If the appeals court were to require EPA to go back and issue a new rule before certifying SCR — a process that could take several months or longer — the resulting delay could have a significant effect on Navistar’s competitors, said Glen Kedzie, environmental affairs counsel for American Trucking Associations.

With manufacturers preparing their engines for 2010, the lawsuit could put a “kink in the whole process,” Kedzie said. “This is quite serious. It could seriously alter what qualifies to be a compliant engine to meet the 2010 standards.”

In its 2001 rule, EPA questioned whether there would be an adequate distribution infrastructure to meet trucking industry needs. EPA also said truckers could skip filling urea tanks to save money. Although engines will run without urea, the emissions benefits are lost without it.

But in February 2009, EPA issued its SCR certification requirements in a memorandum to manufacturers clarifying such issues as tank size for diesel exhaust fluid, driver warning systems, tamper-resistant designs and freeze protection.

EPA declined comment on the lawsuit.

Navistar, the largest U.S. manufacturer of medium-duty engines, entered the Class 8 market only recently. In March, the company introduced a 15-liter engine, which combines the fuel-induction technology of its 11-liter and 13-liter models with the block and other basic components of a Caterpillar C15 power plant (click here for previous story).

The new 15-liter model, introduced at the Mid-America Trucking Show, was a continuation of Navistar’s strategy to combine its expertise with that of other companies— such as its cooperation with MAN AG of Germany — to develop its first Class 8 engines, the 11-liter and 13-liter models that went into production late last year.

Navistar had planned to supplement its own engines with models from Cummins, but Cummins decided last year to use SCR and the two companies canceled their supply agreement. Navistar said it planned to offer only EGR-based engines in 2010 (click here for previous story).

Late last year, Navistar said it planned to take a “leadership role” in calling for a delay of full implementation of the 2010 emissions mandates (click here for previous story).
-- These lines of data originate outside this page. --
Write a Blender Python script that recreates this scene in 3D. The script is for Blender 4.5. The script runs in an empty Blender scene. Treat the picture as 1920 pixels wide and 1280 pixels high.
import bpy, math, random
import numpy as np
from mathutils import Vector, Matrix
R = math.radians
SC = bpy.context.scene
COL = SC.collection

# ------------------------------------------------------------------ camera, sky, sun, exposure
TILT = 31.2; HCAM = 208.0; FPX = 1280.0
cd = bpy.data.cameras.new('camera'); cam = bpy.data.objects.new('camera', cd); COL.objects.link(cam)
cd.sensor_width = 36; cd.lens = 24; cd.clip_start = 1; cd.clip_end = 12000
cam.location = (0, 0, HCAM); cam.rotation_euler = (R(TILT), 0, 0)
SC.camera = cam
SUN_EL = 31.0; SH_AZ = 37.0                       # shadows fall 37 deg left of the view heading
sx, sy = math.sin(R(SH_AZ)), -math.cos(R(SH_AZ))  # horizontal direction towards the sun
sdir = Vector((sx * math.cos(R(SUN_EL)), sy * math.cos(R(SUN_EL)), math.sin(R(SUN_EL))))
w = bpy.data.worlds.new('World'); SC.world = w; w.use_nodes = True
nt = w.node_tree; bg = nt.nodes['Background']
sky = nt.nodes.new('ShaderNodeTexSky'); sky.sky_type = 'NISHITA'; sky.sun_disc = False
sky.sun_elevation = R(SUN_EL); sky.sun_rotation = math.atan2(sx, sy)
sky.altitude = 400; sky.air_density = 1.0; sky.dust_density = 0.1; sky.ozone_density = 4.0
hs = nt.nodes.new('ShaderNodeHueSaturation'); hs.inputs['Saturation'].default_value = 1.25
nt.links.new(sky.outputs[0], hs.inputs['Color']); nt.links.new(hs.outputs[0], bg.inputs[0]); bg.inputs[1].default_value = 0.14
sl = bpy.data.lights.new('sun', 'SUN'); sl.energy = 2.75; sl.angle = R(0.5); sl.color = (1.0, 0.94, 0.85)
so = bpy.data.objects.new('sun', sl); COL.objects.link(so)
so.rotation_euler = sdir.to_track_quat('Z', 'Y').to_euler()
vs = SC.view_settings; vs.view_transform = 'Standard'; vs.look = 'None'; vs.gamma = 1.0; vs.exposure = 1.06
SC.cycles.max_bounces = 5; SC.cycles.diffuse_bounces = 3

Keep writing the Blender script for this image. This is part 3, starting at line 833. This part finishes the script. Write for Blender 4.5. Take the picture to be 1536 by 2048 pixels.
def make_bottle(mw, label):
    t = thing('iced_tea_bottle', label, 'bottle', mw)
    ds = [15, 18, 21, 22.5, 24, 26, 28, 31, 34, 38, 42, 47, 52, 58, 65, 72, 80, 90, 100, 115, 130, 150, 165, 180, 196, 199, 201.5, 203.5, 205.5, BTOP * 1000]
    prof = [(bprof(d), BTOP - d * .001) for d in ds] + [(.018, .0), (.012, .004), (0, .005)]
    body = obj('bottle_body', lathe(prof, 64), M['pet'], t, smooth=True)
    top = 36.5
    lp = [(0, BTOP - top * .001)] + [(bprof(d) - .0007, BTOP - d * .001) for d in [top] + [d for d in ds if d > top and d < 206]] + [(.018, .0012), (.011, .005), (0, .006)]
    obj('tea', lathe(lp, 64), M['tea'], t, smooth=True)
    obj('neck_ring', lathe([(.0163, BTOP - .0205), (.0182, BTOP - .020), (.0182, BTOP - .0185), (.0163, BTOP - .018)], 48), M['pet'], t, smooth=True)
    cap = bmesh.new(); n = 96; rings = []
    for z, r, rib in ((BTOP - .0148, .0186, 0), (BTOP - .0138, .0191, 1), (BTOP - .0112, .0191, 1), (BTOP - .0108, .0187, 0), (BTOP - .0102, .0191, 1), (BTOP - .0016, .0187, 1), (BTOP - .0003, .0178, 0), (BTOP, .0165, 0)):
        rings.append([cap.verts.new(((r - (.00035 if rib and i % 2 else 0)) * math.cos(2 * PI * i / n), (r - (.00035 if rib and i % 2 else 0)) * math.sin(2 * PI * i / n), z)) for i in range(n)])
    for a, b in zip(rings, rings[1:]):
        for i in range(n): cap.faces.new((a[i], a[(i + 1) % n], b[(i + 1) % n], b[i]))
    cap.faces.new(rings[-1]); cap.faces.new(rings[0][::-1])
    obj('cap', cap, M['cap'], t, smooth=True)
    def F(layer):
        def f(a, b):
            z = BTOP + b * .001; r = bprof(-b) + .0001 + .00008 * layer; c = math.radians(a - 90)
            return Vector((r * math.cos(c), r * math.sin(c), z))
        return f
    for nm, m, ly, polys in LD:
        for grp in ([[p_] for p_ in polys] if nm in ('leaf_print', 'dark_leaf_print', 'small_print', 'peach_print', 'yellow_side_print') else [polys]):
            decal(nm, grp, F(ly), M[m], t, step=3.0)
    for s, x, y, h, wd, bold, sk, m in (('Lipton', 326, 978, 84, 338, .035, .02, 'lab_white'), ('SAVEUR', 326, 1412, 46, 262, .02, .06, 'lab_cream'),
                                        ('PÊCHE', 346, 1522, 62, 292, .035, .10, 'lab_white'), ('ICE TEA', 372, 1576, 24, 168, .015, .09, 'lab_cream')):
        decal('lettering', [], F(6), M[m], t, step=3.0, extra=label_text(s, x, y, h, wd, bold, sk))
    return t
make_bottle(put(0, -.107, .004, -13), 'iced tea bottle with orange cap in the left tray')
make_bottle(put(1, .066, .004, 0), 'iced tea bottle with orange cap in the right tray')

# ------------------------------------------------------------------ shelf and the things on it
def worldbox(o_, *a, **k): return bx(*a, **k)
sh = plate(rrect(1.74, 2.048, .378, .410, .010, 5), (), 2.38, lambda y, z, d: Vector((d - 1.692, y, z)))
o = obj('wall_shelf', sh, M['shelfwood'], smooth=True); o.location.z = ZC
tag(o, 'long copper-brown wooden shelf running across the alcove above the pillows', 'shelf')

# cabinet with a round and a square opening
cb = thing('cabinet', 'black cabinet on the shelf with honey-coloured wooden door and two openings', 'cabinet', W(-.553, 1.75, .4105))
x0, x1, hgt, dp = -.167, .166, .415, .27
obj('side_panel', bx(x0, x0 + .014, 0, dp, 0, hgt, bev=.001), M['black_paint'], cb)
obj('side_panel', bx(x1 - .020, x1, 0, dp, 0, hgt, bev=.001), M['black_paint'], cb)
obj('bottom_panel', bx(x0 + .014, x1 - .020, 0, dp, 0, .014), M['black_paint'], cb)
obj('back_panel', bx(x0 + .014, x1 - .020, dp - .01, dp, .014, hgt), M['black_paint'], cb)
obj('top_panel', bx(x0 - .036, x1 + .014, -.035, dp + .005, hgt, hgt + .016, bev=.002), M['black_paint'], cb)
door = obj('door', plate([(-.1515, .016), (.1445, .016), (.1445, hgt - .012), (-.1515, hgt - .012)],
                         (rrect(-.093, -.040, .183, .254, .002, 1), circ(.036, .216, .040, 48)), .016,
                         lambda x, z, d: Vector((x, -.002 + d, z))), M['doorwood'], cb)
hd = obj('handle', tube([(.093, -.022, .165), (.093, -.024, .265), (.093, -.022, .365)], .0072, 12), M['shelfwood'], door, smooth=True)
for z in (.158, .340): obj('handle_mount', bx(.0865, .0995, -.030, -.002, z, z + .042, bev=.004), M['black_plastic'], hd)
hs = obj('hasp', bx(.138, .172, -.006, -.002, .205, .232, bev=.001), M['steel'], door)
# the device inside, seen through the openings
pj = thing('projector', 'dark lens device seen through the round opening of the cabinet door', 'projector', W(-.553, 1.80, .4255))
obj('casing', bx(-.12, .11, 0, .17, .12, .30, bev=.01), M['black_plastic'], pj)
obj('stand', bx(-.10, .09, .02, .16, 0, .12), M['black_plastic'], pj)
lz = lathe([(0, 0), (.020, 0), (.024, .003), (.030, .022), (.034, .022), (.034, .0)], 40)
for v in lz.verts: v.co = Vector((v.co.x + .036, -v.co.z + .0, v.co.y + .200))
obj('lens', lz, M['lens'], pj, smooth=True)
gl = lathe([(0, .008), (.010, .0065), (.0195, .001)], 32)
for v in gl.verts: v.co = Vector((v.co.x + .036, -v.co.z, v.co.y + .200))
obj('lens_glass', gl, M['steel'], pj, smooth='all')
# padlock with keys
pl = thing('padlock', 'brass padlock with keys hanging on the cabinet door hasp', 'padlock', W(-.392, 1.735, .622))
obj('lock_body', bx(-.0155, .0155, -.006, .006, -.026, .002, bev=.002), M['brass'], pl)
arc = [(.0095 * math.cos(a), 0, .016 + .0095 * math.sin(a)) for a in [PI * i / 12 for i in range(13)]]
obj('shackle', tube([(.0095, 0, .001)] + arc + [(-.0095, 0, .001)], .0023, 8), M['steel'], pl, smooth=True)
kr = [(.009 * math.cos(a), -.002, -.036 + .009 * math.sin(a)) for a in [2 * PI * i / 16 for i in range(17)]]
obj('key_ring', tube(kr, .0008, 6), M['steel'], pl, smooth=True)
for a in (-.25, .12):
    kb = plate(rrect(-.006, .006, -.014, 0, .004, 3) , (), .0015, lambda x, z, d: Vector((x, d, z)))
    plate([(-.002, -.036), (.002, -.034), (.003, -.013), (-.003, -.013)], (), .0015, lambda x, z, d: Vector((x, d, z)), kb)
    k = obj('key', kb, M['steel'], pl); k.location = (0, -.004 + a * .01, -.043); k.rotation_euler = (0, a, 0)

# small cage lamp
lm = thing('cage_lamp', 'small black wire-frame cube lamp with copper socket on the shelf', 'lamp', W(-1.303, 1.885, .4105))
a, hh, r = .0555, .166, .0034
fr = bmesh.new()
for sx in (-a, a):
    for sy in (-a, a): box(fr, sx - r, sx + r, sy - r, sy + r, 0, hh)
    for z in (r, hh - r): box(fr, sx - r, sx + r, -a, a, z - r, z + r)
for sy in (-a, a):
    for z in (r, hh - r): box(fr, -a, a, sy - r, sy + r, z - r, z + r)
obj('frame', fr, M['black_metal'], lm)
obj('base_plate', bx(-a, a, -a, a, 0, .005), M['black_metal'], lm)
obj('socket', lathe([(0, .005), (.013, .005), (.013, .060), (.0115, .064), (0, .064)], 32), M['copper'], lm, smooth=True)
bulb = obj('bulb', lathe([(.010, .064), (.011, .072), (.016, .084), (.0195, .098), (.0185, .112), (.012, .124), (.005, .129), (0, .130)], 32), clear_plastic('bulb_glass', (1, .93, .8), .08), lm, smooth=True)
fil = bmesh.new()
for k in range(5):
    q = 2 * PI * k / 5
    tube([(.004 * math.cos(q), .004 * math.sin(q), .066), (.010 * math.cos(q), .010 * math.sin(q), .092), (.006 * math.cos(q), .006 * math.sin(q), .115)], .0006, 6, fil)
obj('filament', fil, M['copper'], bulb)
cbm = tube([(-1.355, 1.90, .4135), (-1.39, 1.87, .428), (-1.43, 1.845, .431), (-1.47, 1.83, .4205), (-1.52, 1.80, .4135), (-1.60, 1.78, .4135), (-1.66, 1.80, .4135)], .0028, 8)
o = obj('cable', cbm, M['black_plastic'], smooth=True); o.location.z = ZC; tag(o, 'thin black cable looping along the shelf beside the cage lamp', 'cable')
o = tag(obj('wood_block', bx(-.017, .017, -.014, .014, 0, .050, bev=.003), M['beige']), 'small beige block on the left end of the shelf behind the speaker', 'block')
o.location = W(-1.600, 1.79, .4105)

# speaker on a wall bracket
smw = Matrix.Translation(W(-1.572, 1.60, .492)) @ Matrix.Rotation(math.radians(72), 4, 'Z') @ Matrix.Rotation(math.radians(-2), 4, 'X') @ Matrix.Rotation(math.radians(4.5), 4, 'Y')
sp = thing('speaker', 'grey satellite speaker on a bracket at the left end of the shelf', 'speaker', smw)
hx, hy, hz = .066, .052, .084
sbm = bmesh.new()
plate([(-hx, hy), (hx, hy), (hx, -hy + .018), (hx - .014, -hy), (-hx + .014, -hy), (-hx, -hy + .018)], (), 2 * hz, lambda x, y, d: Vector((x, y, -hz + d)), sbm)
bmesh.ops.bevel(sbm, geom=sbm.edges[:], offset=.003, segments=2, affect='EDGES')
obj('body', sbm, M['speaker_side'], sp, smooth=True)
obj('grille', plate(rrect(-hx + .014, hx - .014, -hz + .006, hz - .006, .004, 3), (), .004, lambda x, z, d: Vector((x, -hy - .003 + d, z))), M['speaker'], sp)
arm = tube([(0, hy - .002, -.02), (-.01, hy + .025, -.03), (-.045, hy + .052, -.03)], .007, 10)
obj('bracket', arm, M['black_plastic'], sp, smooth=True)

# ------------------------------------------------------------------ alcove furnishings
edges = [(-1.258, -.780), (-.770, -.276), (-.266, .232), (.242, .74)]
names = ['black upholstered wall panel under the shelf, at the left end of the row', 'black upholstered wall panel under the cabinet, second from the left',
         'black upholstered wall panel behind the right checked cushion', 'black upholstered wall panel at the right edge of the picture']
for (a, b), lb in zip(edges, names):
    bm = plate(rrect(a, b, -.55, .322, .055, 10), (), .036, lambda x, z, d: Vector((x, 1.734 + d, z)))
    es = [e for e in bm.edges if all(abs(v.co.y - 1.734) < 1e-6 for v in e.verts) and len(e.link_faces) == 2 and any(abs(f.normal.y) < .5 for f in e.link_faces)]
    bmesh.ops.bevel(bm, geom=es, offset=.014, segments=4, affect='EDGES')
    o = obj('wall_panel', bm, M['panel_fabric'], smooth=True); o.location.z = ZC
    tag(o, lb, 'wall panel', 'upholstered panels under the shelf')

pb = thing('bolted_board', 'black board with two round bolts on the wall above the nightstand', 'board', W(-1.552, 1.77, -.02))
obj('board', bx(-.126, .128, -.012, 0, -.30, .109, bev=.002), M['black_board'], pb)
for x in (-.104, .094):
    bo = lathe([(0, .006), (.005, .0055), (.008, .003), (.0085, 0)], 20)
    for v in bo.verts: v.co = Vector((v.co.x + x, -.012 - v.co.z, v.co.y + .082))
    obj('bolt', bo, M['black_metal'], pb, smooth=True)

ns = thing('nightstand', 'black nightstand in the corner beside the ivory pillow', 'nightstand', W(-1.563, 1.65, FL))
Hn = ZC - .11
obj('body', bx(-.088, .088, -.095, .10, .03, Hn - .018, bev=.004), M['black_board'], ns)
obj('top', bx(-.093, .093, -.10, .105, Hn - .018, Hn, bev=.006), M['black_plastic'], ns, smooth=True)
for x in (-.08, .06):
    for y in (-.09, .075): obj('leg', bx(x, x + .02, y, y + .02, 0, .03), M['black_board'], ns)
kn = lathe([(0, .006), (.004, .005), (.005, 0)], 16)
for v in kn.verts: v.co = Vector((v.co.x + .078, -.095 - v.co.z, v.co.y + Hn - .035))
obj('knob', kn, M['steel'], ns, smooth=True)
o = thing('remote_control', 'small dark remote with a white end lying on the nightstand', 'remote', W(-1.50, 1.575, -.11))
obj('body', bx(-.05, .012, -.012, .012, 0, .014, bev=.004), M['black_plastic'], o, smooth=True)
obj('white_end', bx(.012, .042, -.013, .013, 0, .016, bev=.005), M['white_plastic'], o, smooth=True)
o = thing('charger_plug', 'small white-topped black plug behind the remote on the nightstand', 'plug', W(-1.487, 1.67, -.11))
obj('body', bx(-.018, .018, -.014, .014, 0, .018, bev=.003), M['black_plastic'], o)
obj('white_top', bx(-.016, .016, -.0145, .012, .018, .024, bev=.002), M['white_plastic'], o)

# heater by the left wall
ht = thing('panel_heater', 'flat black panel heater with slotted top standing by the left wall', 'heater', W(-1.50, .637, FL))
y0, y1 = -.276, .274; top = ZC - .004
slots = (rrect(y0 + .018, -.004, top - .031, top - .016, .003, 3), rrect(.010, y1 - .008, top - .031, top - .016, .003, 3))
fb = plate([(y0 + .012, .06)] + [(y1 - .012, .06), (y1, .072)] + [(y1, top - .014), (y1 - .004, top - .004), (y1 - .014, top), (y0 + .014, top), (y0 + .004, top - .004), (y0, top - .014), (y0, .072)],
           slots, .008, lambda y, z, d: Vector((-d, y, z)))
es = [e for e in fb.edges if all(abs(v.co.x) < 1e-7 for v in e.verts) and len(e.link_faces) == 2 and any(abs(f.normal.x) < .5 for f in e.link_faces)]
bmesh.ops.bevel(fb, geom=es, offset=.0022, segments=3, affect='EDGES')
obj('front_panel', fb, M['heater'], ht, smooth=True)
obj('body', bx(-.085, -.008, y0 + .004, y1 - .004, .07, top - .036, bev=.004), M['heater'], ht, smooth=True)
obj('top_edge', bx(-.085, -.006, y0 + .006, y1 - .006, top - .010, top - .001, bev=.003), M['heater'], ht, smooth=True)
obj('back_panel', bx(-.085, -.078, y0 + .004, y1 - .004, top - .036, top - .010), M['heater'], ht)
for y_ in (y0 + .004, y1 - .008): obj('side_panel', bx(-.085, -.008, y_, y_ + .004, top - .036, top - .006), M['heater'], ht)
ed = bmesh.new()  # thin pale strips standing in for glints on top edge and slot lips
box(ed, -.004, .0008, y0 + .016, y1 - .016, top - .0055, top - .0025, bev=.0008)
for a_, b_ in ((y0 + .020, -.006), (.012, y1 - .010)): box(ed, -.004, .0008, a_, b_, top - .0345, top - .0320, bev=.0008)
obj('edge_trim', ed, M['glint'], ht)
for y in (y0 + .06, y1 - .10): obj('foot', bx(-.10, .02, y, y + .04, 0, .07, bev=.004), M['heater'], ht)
The engine maker said it would back the Owner-Operator Independent Drivers Association in a “push for a restructured timeline, phasing in the tougher standard to allow ample breathing room and to build confidence within the trucking industry.”

But an EPA official said the agency had “absolutely no intention” of granting Navistar’s request.

“Changing the timeline at this point would not only be bad for the environment and unfair for companies that have invested millions of dollars to do the right thing in meeting the environmental standards but is something that, based on the input and discussions that I have had, cannot be justified,” said Margo Oge, director of EPA’s Office of Transportation and Air Quality (click here for previous story).

Rob Moseley, a transportation lawyer with appeals court experience as a member of the law firm of Smith Moore Leatherwood, Greenville, S.C., said that regulatory challenges typically come down to, “Did the agency do the things it should have done?”

“Generally you’ve got a three-judge panel, and you’ve got to convince two of them that you’re right,” Moseley told TT. “That’s always an uphill battle to defeat the agency.”

“But the ultimate goal here may not be victory; it may be delay,” Moseley added.

Though EPA did question the feasibility of SCR in 2001, it has shifted its position over the years, culminating in the February 2009 guidance. In 2006, EPA published an item in the Federal Register asking for public comment on draft SCR guidance and in 2007 outlined the SCR certification procedure for manufacturers.

In March, Byron Bunker, a division director in EPA’s Office of Transportation and Air Quality, said that guidance memos were issued after truck and engine makers had convinced his agency to abandon its “historical hesitancy” on that approach to emissions control.

“We at EPA remain neutral on technology,” Bunker said at an event at the Mid-America Trucking Show in Louisville, Ky. The industry had “done a fantastic job in convincing us,” he said. “This is an integrated, clean and straightforward solution.”